Write out exactly the lines from the line with "seed=75 + k)" through the line with "b = low(gr(655, 790));", both ends included, and no other line.
— START SUPPLIED INFORMATION —
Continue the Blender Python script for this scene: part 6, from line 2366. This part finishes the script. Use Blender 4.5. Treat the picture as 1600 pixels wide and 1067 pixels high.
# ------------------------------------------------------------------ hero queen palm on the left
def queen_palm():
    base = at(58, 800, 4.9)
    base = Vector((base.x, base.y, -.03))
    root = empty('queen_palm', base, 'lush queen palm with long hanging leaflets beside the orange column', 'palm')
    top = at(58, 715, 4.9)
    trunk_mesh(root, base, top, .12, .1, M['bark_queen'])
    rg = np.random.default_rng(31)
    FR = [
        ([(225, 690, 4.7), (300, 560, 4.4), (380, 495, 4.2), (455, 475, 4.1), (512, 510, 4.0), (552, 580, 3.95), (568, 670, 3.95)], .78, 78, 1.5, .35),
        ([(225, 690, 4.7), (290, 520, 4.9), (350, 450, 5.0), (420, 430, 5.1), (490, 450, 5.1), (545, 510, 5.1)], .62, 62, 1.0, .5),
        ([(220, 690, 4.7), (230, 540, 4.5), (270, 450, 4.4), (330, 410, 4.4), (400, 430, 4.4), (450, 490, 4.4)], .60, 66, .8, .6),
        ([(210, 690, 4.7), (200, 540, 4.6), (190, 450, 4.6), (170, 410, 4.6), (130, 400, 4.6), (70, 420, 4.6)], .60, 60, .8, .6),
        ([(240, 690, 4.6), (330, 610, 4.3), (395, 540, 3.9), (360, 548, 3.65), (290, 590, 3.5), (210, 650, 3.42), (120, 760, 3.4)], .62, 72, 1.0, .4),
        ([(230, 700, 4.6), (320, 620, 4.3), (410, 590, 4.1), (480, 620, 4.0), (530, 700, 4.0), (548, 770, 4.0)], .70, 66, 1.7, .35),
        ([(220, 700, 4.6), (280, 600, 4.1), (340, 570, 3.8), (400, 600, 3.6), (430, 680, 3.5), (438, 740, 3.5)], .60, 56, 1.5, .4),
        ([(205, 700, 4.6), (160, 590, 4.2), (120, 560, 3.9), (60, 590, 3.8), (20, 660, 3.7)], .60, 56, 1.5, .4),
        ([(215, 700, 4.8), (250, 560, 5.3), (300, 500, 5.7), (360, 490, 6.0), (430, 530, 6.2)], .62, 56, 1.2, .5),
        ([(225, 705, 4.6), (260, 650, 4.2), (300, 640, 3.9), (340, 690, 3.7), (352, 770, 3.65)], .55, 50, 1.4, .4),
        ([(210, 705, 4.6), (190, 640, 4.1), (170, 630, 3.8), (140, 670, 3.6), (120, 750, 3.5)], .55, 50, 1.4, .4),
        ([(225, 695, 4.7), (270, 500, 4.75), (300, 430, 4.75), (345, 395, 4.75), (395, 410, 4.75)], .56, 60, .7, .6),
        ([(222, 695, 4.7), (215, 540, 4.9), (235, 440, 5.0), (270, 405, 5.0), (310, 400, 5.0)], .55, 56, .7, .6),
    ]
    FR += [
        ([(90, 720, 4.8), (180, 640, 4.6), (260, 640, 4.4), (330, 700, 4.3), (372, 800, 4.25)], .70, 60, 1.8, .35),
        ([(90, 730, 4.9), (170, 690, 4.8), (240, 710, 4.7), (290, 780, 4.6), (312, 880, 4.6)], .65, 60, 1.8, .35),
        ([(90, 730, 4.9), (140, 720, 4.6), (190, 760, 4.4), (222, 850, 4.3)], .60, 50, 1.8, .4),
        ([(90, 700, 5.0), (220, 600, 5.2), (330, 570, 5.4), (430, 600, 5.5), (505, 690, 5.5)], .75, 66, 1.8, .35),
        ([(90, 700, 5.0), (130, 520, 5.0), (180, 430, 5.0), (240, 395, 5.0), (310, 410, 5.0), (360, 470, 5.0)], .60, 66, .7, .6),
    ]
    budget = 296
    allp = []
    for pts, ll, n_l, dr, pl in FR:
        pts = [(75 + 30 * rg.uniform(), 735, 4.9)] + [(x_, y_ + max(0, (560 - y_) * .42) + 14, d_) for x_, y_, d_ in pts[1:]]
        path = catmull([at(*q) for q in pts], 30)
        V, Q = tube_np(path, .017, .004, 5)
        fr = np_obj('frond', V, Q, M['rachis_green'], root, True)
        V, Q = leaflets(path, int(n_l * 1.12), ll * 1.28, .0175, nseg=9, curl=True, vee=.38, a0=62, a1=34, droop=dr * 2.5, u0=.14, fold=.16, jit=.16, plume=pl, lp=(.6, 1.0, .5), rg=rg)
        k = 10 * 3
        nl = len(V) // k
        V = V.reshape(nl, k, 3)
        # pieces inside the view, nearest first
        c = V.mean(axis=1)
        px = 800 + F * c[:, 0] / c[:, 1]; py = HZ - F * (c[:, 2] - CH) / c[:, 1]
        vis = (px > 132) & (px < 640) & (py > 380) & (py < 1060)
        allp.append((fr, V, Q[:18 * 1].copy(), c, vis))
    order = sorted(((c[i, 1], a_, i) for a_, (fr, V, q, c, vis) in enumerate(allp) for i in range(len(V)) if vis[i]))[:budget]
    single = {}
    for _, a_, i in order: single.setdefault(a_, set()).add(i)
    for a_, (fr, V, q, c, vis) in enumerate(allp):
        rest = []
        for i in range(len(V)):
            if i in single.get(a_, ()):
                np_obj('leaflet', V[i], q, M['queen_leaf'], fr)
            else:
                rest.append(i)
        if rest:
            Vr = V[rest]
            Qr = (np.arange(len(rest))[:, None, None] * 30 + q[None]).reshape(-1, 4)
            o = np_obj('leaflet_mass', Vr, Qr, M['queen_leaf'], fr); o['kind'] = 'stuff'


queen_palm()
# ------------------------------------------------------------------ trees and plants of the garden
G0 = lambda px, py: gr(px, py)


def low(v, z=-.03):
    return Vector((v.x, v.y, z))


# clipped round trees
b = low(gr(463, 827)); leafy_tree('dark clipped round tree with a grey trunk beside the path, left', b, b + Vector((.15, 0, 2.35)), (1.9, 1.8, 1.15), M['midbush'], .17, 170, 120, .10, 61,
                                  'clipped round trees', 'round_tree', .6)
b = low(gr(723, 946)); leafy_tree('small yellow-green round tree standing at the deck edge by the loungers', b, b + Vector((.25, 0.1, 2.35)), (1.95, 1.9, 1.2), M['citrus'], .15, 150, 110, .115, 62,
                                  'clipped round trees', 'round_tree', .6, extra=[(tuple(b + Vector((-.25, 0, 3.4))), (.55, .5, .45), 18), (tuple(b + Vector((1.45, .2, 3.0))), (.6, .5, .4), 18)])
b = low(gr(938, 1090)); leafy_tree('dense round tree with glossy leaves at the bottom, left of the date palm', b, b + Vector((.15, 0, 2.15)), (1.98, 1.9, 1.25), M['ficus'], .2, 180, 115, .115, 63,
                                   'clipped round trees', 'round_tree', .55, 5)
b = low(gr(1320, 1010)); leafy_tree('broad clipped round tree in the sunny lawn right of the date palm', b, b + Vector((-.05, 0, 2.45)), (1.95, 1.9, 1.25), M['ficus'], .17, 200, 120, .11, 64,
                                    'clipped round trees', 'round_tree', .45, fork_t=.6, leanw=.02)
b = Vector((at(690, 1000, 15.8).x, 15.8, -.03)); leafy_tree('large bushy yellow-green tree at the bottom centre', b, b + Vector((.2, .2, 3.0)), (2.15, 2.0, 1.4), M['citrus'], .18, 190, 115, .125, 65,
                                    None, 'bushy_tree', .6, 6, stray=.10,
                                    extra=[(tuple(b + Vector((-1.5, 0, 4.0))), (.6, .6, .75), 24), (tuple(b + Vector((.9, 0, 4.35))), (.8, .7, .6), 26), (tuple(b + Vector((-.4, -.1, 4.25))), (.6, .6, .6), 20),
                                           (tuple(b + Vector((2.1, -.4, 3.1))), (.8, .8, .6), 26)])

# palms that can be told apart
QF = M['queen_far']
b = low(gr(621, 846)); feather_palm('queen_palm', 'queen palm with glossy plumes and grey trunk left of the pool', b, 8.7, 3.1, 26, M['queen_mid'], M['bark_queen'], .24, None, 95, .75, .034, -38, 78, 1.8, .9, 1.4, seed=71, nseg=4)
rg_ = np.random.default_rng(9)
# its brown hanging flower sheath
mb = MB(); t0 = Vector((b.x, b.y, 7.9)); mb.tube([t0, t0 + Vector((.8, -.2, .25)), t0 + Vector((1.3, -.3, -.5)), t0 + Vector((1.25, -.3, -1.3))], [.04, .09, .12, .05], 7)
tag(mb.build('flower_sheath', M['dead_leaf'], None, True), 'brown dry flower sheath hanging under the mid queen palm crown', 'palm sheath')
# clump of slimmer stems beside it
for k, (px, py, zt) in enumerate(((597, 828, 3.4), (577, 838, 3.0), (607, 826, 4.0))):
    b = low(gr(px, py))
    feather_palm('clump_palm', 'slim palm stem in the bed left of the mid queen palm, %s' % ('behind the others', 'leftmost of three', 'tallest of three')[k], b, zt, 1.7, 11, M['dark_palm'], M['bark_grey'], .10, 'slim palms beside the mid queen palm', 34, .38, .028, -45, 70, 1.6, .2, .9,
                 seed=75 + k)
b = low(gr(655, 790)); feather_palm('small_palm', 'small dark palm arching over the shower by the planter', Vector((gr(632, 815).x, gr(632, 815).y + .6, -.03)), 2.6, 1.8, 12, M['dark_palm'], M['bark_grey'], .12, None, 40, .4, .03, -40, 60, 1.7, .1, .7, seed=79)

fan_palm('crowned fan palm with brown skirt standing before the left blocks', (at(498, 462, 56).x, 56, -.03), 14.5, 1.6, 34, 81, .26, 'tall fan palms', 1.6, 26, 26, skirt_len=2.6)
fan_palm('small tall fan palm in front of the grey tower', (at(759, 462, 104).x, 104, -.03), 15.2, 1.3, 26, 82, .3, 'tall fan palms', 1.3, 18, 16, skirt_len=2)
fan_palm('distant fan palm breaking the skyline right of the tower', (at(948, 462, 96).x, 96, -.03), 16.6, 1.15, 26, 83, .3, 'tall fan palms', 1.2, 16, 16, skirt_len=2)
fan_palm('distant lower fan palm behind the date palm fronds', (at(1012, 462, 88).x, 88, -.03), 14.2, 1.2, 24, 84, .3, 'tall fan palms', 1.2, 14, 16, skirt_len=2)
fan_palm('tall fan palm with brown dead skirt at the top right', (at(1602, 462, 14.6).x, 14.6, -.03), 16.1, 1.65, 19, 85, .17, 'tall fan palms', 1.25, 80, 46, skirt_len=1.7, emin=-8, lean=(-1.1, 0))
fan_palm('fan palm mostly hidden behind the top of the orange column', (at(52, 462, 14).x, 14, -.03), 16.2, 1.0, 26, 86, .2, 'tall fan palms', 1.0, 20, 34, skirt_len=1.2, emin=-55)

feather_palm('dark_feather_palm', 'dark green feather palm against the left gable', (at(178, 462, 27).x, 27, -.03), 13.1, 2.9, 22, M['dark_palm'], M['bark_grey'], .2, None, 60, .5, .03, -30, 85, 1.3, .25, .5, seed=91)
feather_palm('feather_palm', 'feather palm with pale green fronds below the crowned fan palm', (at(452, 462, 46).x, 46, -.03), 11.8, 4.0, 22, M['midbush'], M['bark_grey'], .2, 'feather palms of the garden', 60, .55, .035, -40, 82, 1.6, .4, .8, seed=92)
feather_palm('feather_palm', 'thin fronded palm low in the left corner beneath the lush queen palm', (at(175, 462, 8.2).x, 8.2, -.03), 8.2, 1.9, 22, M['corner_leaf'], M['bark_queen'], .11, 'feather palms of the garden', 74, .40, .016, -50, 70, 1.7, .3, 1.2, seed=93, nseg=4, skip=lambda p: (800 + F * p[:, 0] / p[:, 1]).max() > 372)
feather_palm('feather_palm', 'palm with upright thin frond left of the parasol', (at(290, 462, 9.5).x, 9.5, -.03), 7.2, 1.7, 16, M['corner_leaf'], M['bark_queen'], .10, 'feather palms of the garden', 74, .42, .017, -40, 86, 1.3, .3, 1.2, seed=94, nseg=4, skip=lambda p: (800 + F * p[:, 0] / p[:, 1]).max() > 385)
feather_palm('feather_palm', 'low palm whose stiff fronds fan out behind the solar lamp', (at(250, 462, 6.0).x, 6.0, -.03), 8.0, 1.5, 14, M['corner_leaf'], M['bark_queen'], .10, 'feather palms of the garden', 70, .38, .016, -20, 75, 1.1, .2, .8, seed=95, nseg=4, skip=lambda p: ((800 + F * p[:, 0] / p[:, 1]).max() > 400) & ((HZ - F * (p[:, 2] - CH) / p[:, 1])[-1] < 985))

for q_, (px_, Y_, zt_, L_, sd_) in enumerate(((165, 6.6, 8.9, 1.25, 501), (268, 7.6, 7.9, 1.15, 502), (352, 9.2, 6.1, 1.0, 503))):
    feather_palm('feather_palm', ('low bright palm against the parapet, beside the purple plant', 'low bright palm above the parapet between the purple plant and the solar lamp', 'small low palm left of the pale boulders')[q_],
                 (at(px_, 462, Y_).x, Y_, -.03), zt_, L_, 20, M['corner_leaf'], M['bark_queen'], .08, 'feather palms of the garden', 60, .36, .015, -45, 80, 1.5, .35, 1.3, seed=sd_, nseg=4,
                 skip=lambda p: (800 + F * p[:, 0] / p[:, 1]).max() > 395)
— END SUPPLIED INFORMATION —
• EXPECTED OUTPUT
                 seed=75 + k)
b = low(gr(655, 790)); feather_palm('small_palm', 'small dark palm arching over the shower by the planter', Vector((gr(632, 815).x, gr(632, 815).y + .6, -.03)), 2.6, 1.8, 12, M['dark_palm'], M['bark_grey'], .12, None, 40, .4, .03, -40, 60, 1.7, .1, .7, seed=79)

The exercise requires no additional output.